Das Konzert geht unter die Haut

Immer wieder bricht sich die Angst vor der Entdeckung Bahn. „Westerbork, Westerbork“, schreit ein schreckensstarrer Chor. Das Übergangslager Westerbork, in das die Familie nach ihrer Verhaftung gebracht worden war, wird zum personifizierten Grauen. Das geht unter die Haut, wie so viele Szenen dieses Werks, das auch überirdisch schön sein kann, wie etwa in „Kyrie – Sinfonia“. Sie erzählt allen Schrecken, allen Zerstörungen der Außenwelt und allen Bedrohungen zum Trotz mit ihrer erhabenen Musik von einem ungebrochenen Gottvertrauen.
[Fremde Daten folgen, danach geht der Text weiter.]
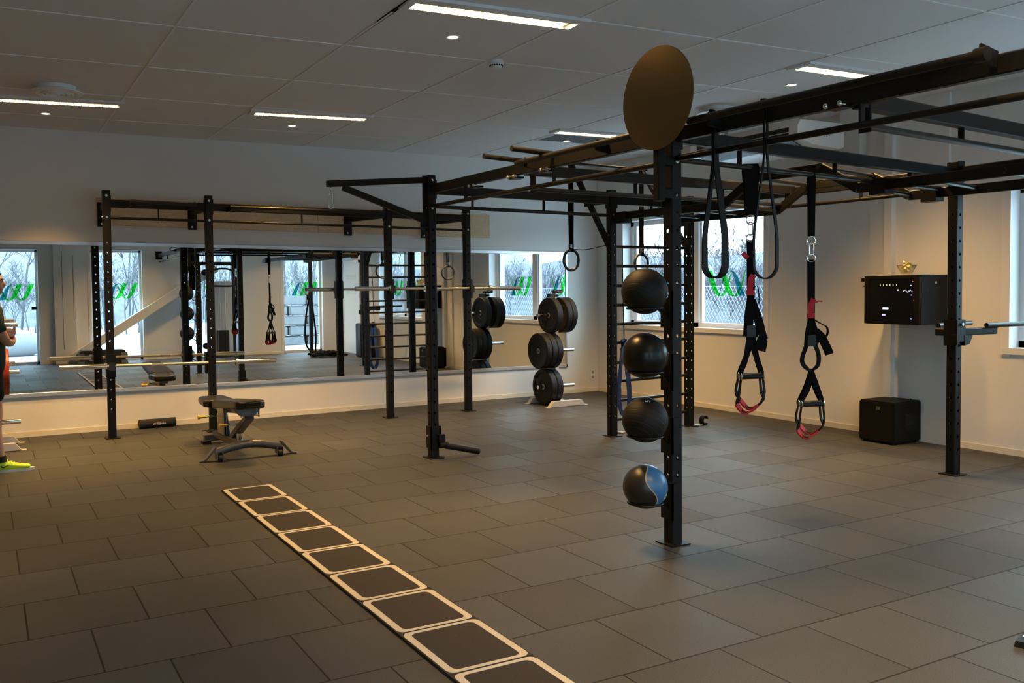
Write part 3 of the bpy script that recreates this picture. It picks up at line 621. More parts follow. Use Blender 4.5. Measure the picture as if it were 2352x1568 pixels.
# ================================================================== plate trees
HUB = mat('plate_hub_steel', (0.62, 0.60, 0.56), 0.3, 1.0)
REDP = mat('red_bumper_rubber', (0.26, 0.03, 0.012), 0.45, 0, 0.4)
def plate_tree(X, Y, label, group, zs=(1.135, 0.69, 0.235)):
    t = thing('plate_tree', label, 'plate rack', (X, Y, 0), group)
    MB().bar((X, Y, 0.02), (X, Y, 1.33), 0.06, 0.06, up=(0, 1, 0)).build('post', LIGHTGREY, t, smooth=20)
    MB().cyl((X, Y, 1.32), (X, Y, 1.45), 0.024, 20).build('collar_pin', CHROME, t)
    for dy in (-0.23, 0.23):
        y = Y+dy; mb = MB()
        mb.add([(X-0.27, y-0.03, 0.006), (X-0.21, y-0.03, 0.075), (X+0.21, y-0.03, 0.075), (X+0.27, y-0.03, 0.006), (X-0.27, y+0.03, 0.006), (X-0.21, y+0.03, 0.075), (X+0.21, y+0.03, 0.075), (X+0.27, y+0.03, 0.006)],
               [(0, 1, 2, 3), (7, 6, 5, 4), (0, 4, 5, 1), (1, 5, 6, 2), (2, 6, 7, 3), (3, 7, 4, 0)])
        mb.box((X-0.31, y-0.03, 0), (X-0.255, y+0.03, 0.007)).box((X+0.255, y-0.03, 0), (X+0.31, y+0.03, 0.007)); mb.build('foot_rail', LIGHTGREY, t, smooth=20)
    MB().bar((X, Y-0.22, 0.045), (X, Y+0.22, 0.045), 0.06, 0.05).build('cross_rail', LIGHTGREY, t, smooth=20)
    for z in zs:
        for d in (-1, 1):
            MB().cyl((X+d*0.03, Y, z), (X+d*0.275, Y, z), 0.024, 20).build('peg', CHROME, t)
    return t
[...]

Es sind diese meditativen Momente, die „Annelies“ auch zu einem nachdenklich stimmenden, ermutigenden Stück machen. Die ungeheuerlichen Verbrechen der Nazi-Zeit und die immer dreister werdenden Angriffe der rechtsradikalen Szene relativieren sich dadurch nicht. Das ist an diesem Ort, der so unfassbares Leid und so unvorstellbare Grausamkeiten gesehen hat, auch gar möglich.

Aber Klassik Chor, Solistin und Instrumentalisten lassen für einen Moment innehalten, schenken ein wenig Ruhe und Zeit zum Nachdenken, was ohne Hektik, aber wohlüberlegt und wirkungsvoll zu tun ist, damit „Nie wieder“ nicht irgendwann zu einer Worthülse verkommt.